What the Harvard architects did is what many building owners are doing now, in places like New York, that have set deadlines for cutting carbon emissions: They are, knowingly or not, front-loading their carbon “expenditures,” in order to avoid emitting lots of carbon once the limits take effect.

Imagine you’re a college student spending $4,000 a month on food and entertainment. Your parents tell you that you’ll have to cut your spending in half starting February 1. So you prepay your next 10 years’ worth of expenses, and then announce to your parents that you’ve cut your monthly outlay to the bone.

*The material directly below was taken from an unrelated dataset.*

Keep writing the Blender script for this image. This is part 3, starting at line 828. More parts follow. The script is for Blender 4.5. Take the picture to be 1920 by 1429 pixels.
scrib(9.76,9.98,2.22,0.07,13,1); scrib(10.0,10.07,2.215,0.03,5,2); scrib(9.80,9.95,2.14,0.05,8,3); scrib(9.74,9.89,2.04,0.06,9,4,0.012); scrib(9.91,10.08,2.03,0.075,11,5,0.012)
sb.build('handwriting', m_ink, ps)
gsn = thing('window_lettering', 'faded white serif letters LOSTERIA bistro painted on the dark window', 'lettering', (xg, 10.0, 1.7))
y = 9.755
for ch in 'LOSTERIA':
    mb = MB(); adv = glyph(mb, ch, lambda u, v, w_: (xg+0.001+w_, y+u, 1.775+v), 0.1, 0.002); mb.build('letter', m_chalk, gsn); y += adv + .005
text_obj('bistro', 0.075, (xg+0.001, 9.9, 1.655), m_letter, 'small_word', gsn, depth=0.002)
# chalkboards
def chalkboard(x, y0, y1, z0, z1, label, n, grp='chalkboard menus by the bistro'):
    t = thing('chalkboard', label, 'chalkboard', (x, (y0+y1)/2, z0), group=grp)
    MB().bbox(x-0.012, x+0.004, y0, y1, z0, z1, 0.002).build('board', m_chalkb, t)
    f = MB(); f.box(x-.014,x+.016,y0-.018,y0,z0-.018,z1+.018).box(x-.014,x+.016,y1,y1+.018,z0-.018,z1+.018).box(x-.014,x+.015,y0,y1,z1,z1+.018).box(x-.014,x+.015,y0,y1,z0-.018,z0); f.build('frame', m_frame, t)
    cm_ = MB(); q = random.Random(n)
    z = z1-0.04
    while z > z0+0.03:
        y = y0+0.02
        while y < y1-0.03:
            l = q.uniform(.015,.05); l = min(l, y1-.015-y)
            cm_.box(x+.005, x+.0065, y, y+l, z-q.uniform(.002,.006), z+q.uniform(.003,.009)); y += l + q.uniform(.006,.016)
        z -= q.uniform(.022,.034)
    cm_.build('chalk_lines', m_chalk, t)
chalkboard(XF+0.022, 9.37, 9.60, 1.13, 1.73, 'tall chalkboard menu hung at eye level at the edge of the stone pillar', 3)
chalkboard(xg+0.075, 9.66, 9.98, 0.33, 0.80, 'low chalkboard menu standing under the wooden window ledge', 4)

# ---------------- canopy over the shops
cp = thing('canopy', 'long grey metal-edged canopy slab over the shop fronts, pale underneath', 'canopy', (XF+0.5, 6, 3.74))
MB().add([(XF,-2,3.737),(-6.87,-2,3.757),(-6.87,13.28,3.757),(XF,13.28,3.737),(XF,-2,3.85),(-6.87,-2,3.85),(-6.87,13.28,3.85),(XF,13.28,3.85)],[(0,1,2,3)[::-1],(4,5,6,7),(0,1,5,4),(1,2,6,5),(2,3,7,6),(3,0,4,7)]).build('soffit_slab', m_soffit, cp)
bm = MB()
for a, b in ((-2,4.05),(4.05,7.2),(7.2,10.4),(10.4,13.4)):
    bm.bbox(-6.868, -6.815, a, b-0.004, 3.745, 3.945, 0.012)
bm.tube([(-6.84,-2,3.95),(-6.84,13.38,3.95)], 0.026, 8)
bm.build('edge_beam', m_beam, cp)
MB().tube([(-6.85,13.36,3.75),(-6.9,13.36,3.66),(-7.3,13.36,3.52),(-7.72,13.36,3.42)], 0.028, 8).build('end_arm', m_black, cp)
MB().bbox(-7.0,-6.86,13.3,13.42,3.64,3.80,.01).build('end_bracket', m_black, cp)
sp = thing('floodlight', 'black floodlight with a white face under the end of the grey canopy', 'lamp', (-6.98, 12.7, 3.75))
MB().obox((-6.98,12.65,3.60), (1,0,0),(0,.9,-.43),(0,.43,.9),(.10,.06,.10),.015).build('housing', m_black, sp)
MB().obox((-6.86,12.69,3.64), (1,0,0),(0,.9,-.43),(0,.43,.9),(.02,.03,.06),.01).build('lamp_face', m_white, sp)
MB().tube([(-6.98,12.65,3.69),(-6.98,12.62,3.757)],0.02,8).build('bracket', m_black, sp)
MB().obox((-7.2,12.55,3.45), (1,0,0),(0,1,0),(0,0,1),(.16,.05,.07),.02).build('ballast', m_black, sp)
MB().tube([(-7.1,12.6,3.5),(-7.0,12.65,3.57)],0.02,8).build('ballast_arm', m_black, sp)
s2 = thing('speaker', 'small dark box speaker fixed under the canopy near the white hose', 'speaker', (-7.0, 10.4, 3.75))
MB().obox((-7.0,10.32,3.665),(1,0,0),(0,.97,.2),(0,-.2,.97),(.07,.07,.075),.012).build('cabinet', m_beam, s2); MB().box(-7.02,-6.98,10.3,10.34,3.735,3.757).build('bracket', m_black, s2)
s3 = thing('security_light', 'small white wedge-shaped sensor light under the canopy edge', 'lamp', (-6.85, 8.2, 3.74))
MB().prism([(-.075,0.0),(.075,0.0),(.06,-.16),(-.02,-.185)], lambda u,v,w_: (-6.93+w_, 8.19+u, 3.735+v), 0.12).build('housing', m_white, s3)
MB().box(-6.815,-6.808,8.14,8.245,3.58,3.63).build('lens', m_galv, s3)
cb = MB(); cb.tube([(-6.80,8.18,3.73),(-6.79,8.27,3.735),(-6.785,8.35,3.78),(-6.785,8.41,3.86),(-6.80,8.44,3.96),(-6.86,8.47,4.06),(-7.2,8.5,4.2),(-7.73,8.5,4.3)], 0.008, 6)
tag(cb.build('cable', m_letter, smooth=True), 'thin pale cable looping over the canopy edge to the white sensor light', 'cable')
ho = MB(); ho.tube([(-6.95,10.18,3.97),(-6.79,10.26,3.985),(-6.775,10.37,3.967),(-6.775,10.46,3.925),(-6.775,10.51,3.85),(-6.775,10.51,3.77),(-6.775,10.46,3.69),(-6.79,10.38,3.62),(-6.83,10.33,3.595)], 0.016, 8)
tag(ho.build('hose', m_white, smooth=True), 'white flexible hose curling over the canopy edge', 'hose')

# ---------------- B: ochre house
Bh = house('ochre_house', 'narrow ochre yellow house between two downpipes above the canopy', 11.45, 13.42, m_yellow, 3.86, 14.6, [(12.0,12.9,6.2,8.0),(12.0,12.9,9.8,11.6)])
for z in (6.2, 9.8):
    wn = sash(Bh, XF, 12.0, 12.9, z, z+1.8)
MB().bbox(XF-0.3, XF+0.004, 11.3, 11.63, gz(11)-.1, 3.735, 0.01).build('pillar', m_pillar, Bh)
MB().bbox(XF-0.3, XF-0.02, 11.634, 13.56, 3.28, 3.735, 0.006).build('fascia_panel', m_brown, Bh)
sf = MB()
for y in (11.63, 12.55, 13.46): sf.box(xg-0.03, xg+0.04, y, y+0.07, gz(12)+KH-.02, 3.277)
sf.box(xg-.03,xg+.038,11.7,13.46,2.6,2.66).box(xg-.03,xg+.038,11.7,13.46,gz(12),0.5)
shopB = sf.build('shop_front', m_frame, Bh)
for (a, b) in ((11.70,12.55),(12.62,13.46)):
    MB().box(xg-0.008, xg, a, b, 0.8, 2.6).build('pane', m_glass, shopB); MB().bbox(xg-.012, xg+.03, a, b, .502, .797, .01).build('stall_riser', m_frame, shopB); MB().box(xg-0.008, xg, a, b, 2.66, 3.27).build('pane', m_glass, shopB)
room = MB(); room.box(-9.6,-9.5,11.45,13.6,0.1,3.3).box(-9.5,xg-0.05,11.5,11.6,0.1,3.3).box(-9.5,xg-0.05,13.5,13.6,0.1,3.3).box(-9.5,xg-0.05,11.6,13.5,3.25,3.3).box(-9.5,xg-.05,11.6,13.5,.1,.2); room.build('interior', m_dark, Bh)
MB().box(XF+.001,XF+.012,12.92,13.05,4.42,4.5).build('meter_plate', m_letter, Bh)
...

That’s what property owners are doing, often inadvertently, with energy retrofits: emitting lots of carbon now to avoid emitting carbon later. (Which is why laws demanding cuts in operational energy without limiting embodied energy may be counterproductive.)

I’ve been doing my part to expose the misuses not just of “net-zero,” but also of “carbon neutral” (a close cousin), and variants like “climate positive” and “carbon positive.” “near-zero” and “climate neutral” are also trending.

The next time you encounter one of those terms, you might want to ask:

How much energy is needed to operate the building?
How much energy did it take to build the building?
How much clean energy does the building produce?

If the clean energy production isn’t enough to cover the building’s operational energy and offset its embodied energy in, say, a decade or less, the building isn’t helping the environment. And it isn’t net-zero in any way that matters.

Some 40 percent of the world’s carbon emissions come from buildings. To reduce buildings’ contribution to climate change will require us to build smaller and lighter and with natural materials. Applying the “net-zero” label to buildings that depend on off-site solar farms and illusory offsets, and without counting embodied energy, makes a mockery of real efforts to mitigate climate change.